November 9, 2021 | Composting, Food Waste

Top 10 Zero Waste Campuses

Top: College of the Atlantic in Bar Harbor, Maine is at the top of the Top 10 Zero Waste campus list.

The Post-Landfill Action Network (PLAN) posted its first annual list of Top 10 Zero Waste Campuses in 2021, utilizing its Atlas Zero Waste Certification™ standard to make the assessments. “Atlas takes a holistic, campus-wide approach to materials management,” says its website. “We assess campuses based on the existence of campus-wide policies and infrastructure that serve the entire campus. We believe that infrastructure change must precede behavioral change, and that the only way to effectively accomplish infrastructure change is to establish universal campus-wide standards that apply to all facilities on campus.”

Diversion metrics, waste production per capita or any other quantitative measure of material output is not used in the assessments, nor is life cycle analyses (LCAs). “We don’t use LCAs to guide our assessment because most are inherently flawed when looking at the ‘sustainability’ of a given product or material,” explains Atlas. “LCAs often look at a limited scope of the materials’ impacts (like the product’s carbon footprint) as opposed to the overall impact of the product, and the potential for contamination and pollution during production, transportation, use, or disposal.”

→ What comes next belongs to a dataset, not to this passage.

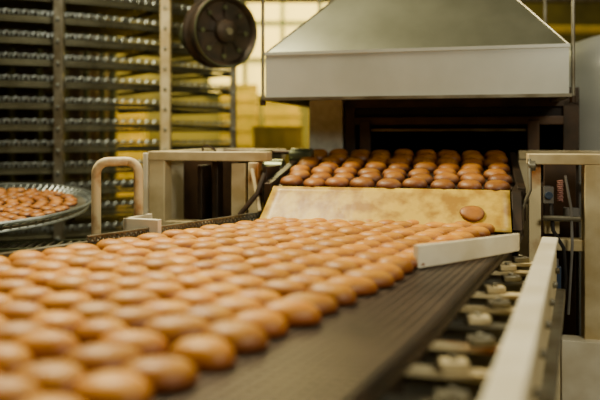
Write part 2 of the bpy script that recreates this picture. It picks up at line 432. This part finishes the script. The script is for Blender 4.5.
# ------------------------------------------------------------------ curved handrail (left)
b=B(); path=[]
xl,xr,zt,rr=-.815,-.655,1.243,.048
path+= [(xl,2.80,.0),(xl,2.80,zt-rr)]
for i in range(1,7): a=math.pi-math.pi/2*i/6; path.append((xl+rr+rr*math.cos(a),2.80,zt-rr+rr*math.sin(a)))
for i in range(0,7): a=math.pi/2-math.pi/2*i/6; path.append((xr-rr+rr*math.cos(a),2.84,zt-rr+rr*math.sin(a)))
path.append((xr,2.84,.0))
b.tube(path,.019,CREAMR,16)
for x,y in((xl,2.8),(xr,2.84)): b.lathe([(.05,0),(.05,.012),(.02,.015)],CREAM,Matrix.Translation((x,y,0)))
b.build("guard_rail")

# ------------------------------------------------------------------ round accumulation table
TM=Matrix.Translation((-1.65,3.5,.985))@Matrix.Rotation(math.radians(5),4,'X')
tt=empty("rotary_table")
b=B()
b.lathe([(.05,-.03),(.545,-.03),(.56,-.02),(.56,0),(.05,0)],GALV,TM,64)
for k in range(90):
    a=2*math.pi*k/90; c,s_=math.cos(a),math.sin(a)
    b.cyl(TM@Vector((.55*c,.55*s_,-.005)),TM@Vector((.595*c,.595*s_,.022)),.005,LINK,6)
for r_,z_,w_ in((.60,.024,.008),(.575,.010,.005),(.562,-.02,.008)):
    b.tube([TM@Vector((r_*math.cos(2*math.pi*i/64),r_*math.sin(2*math.pi*i/64),z_)) for i in range(64)],w_,LINK,8,True)
b.cyl((-1.65,3.5,0),(-1.65,3.5,.955),.07,DARK); b.lathe([(.25,0),(.25,.02),(.08,.05)],DARK,Matrix.Translation((-1.65,3.5,0)))
for a in range(4):
    q=a*math.pi/2+.4; b.beam((-1.65,3.5,.93),(-1.65+.5*math.cos(q),3.5+.5*math.sin(q),.93),.03,.03,DARK)
b.build("turntable",tt)
b=B()
for r_ in (.06,.13,.20,.27,.34,.41,.48):
    n=int(2*math.pi*r_/.07)
    for i in range(n):
        a=2*math.pi*i/n+U(-.05,.05)+r_*9
        cookie(b,TM@Matrix.Translation((r_*math.cos(a),r_*math.sin(a),.001)),.036,.033,.020,COOKIE2,12)
b.build("gingerbread_cookies.002",angle=80)

b=B()
for k,(dy,z) in enumerate(((0,.86),(.22,.86))):
    b.beam((-2.4,2.75+dy,z),(-.90,3.10+dy,z),.03,.06,GREEN)
for i in range(40):
    t=i/40; x=-2.4+1.5*t; y=2.75+.35*t
    b.cyl((x,y,.85),(x-.02,y+.22,.85),.008,GALV,6)
for x,y in((-2.2,2.85),(-1.1,3.1)): b.box(x-.025,x+.025,y,y+.05,0,.82,GREEN)
b.build("transfer_conveyor")

# ------------------------------------------------------------------ spiral cooling rack
rack=empty("spiral_cooling_rack")
C=Vector((-3.0,7.6,0)); RO=3.1; RI=2.35
a0,a1=math.radians(-125),math.radians(-37)
NA=60
b=B(); bb=B(); bu=B()
for k in range(-4,14):
    z=.99+.147*k
    pts=[];vs=[];uv=[];fs=[]
    for i in range(NA+1):
        a=a0+(a1-a0)*i/NA; c,s_=math.cos(a),math.sin(a)
        pts.append((C.x+RO*c,C.y+RO*s_))
        vs+= [(C.x+RI*c,C.y+RI*s_,z),(C.x+RO*c,C.y+RO*s_,z)]; uv+=[(0,a*RO),(RO-RI,a*RO)]
    for i in range(NA): fs.append((2*i,2*i+1,2*i+3,2*i+2))
    b.add(vs,fs,GRID,uv)
    vs=[];fs=[]
    for (x,y) in pts: vs+=[(x,y,z-.030),(x,y,z-.010)]
    for i in range(NA): fs.append((2*i,2*i+2,2*i+3,2*i+1))
    bb.add(vs,fs,RACKM)
    bb.tube([(x,y,z-.045) for x,y in pts],.010,RACKM,6)
    bb.tube([(x,y,z+.022) for x,y in pts],.004,LINK,6)
    n=int(RO*(a1-a0)/.06)
    for i in range(n):
        a=a0+(a1-a0)*i/n; x,y=C.x+(RO+.005)*math.cos(a),C.y+(RO+.005)*math.sin(a)
        t=Vector((-math.sin(a),math.cos(a),0))*.018; p=Vector((x,y,z+.008))
        bu.tube([p-t+Vector((0,0,-.012)),p-t*.7+Vector((0,0,.010)),p+Vector((0,0,.018)),p+t*.7+Vector((0,0,.010)),p+t+Vector((0,0,-.012))],.0075,LINK,6)
b.build("spiral_belt",rack); bb.build("tier_rails",rack); bu.build("belt_edge_links",rack)
b=B()
for x,w,m in((-1.62,.06,GALV),(-.98,.07,CREAM),(-.53,.05,GALV),(-2.5,.06,GALV)):
    y=C.y-math.sqrt((RO+.10)**2-(x-C.x)**2)
    b.box(x-w/2,x+w/2,y-w/2,y+w/2,0,4.4,m)
    for k in range(-4,14):
        z=.99+.147*k; dd=(C-Vector((x,y,0))).normalized()
        b.beam((x,y,z-.03),(x+dd.x*.8,y+dd.y*.8,z-.03),.025,.025,RACKM)
        b.cyl((x,y-w/2-.012,z-.04),(x,y-w/2,z-.04),.012,LINK,8)
b.build("uprights",rack,bevel=.003)
b=B(); b.lathe([(.9,0),(.9,3.6),(.88,3.62)],BROWN,Matrix.Translation(C),48)
for i in range(24):
    a=2*math.pi*i/24; b.cyl((C.x+.95*math.cos(a),C.y+.95*math.sin(a),0),(C.x+.95*math.cos(a),C.y+.95*math.sin(a),3.6),.03,GREEN,8)
b.build("centre_drum",rack)

# ------------------------------------------------------------------ pulley wheel & motor
ax=Vector((.58,-.82,-.05)).normalized()
q=ax.to_track_quat('Z','Y'); WM=Matrix.Translation((-.455,4.3,1.985))@q.to_matrix().to_4x4()
b=B()
b.lathe([(.19,-.16),(.222,-.15),(.222,-.12),(.195,-.11),(.195,-.05),(.222,-.04),(.226,.0),(.21,.014),(.195,.004),(.185,-.02),(.12,-.028),(.075,-.015),(.07,.02),(.045,.035),(.02,.037)],DARK,WM,48)
for i in range(8):
    a=i*math.pi/4; b.cyl(WM@Vector((.15*math.cos(a),.15*math.sin(a),-.025)),WM@Vector((.15*math.cos(a),.15*math.sin(a),-.012)),.014,GREEN,10)
    b.cyl(WM@Vector((.07*math.cos(a),.07*math.sin(a),-.016)),WM@Vector((.18*math.cos(a),.18*math.sin(a),-.018)),.006,DARK,8)
b.tube([WM@Vector((.215*math.cos(i*.1309),.215*math.sin(i*.1309),.010)) for i in range(48)],.006,GREEN,8,True)
b.cyl(WM@Vector((0,0,.03)),WM@Vector((0,0,.05)),.022,GALV)
b.cyl(WM@Vector((0,0,-.16)),WM@Vector((0,0,-.45)),.10,GREEN,24)
pm=WM@Vector((0,0,-.3)); b.box(pm.x-.05,pm.x+.05,pm.y-.05,pm.y+.05,pm.z+.08,4.5,DARK)
b.build("drive_pulley")

# ------------------------------------------------------------------ background
def crate(b,cx,cy,z,w=.5,d_=.38,h=.2,m=YELLOW):
    t=.02
    b.box(cx-w/2,cx+w/2,cy-d_/2,cy-d_/2+t,z,z+h,m); b.box(cx-w/2,cx+w/2,cy+d_/2-t,cy+d_/2,z,z+h,m)
    b.box(cx-w/2,cx-w/2+t,cy-d_/2+t,cy+d_/2-t,z,z+h,m); b.box(cx+w/2-t,cx+w/2,cy-d_/2+t,cy+d_/2-t,z,z+h,m)
    b.box(cx-w/2+t,cx+w/2-t,cy-d_/2+t,cy+d_/2-t,z,z+t,m)
    b.box(cx-w/2-.012,cx+w/2+.012,cy-d_/2-.012,cy-d_/2,z+h-.035,z+h,m)
    for i in range(4): b.box(cx-w/2+w*(i+.5)/4-.008,cx-w/2+w*(i+.5)/4+.008,cy-d_/2-.01,cy-d_/2,z,z+h,m)
for j,(cx,cy,n) in enumerate(((-.22,7.3,7),(.36,7.5,8),(-.85,9.9,10),(-.25,9.9,9),(-2.6,10.6,9),(-3.3,10.6,10))):
    b=B()
    for k in range(n): crate(b,cx+U(-.01,.01),cy,.01+.205*k)
    b.build("crate_stack" if j==0 else "crate_stack.%03d"%j)
b=B(); b.lathe([(.46,0),(.50,.04),(.50,1.72),(.48,1.84),(.40,1.93),(.25,1.98),(.08,2.0),(.08,2.05),(.02,2.05)],TANKM,Matrix.Translation((2.13,4.5,0)),64)
b.lathe([(.506,1.0),(.512,1.01),(.512,1.04),(.506,1.05)],GALV,Matrix.Translation((2.13,4.5,0)),64)
b.build("storage_tank")
b=B()
b.cyl((-1.4,8.5,3.0),(4,8.5,3.0),.05,GALV); b.cyl((1.5,8.3,0),(1.5,8.3,4.4),.06,GREEN); b.cyl((1.5,8.3,2.6),(4.9,8.3,2.6),.05,YELLOW)
b.build("service_pipes")

# ------------------------------------------------------------------ lights
def area(name,loc,tgt,size,e,col):
    l=bpy.data.lights.new(name,'AREA'); l.energy=e; l.size=size; l.color=col
    o=bpy.data.objects.new(name,l); bpy.context.scene.collection.objects.link(o); o.location=loc
    o.rotation_euler=(Vector(tgt)-Vector(loc)).to_track_quat('-Z','Y').to_euler()
area("lamp_line",(-1.2,3.4,3.9),(-.1,2.2,.95),.8,205,(1,.87,.55))
area("lamp_front",(1.8,-.6,3.3),(.5,3.2,1.2),1.2,78,(1,.93,.72))
area("lamp_racks",(-2.6,2.8,4.1),(-1.8,5.5,1.3),1.2,14,(1,.95,.75))
area("lamp_back",(-.1,8.8,4.2),(-.3,9.2,0),1.8,320,(1,.86,.34))
area("lamp_back.001",(-3.6,9.6,4.2),(-3.2,10.6,1),1.0,240,(1,.80,.30))
area("lamp_right",(3.0,3.0,4.0),(2.0,4.6,1.2),1.2,40,(1,.92,.75))
w=bpy.data.worlds.new("world"); bpy.context.scene.world=w; w.use_nodes=True
w.node_tree.nodes["Background"].inputs[0].default_value=(.6,.6,.5,1); w.node_tree.nodes["Background"].inputs[1].default_value=.3

# ------------------------------------------------------------------ camera
cd=bpy.data.cameras.new("camera"); cam=bpy.data.objects.new("camera",cd); bpy.context.scene.collection.objects.link(cam)
cam.location=(0,0,1.35); cam.rotation_euler=(math.pi/2,0,0)
cd.sensor_width=36; cd.lens=42; cd.shift_y=-65/600; cd.clip_start=.05
cd.dof.use_dof=True; cd.dof.focus_distance=2.8; cd.dof.aperture_fstop=1.15
bpy.context.scene.camera=cam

Atlas’ Zero Waste methodology is based on Material Management Scopes divided into Hard Goods and Soft Goods. Hard goods are surplus and hard-to-recycle materials that the campus has direct control over. Soft goods are food and single-use materials that the campus purchases, but has limited control over which bin the material is placed in. Included on the list of soft goods are food waste and food packaging; disposable, compostable and reusable dishware; and disposable, compostable and reusable to-go ware. The certification process assesses a campus on the existence of materials management systems that are scored under “system” and “program.” System scores include infrastructure, policy and bin standardization. Program scores are divided into two categories:

  • Scope One: Surplus property (e.g., chairs, desks, office supplies) and hard-to-recycle materials (e.g., electronic waste and hazardous materials)
  • Scope Two: Compost, food and plastics, which include purchasing, dining, food recovery and compost

The Total Campus Zero Waste Score is a compilation of both Materials Management Scopes 1 and 2. Four levels can be achieved: Platinum (89.5-100%); Gold (79.5-89.4%); Silver (69.5-79.4%) and Bronze (59.5-69.4%). At the top of the Top 10 list is the College of the Atlantic in Bar Harbor, Maine, which received an overall Bronze score of 62.4% for its Scope 1 score (including 69.7% for infrastructure, and 45.5% for its hard-to-recycle initiatives). Its Scope 2 scores qualified the College of the Atlantic for a Gold rating (83.0%). As shown in the graphic, program scores were 84.0% for purchasing and policies, 86.0% for reusable dishware, 42.9% for food waste reduction and recovery, 81.0% for compost/recycling system, and 61.1% for other soft goods.

The second highest scoring campus is the University of California (UC), Berkeley, which achieved an overall Bronze score of 68.3%. UC Berkeley scored 70.7% for its food waste reduction and food recovery initiatives, and 82.1% for its compost/recycling system.Other college campuses in the Top 10 are Carleton and Haverford Colleges, and the Universities of Connecticut, Massachusetts (Lowell campus), Louisville, Vermont, Washington, and St. Thomas.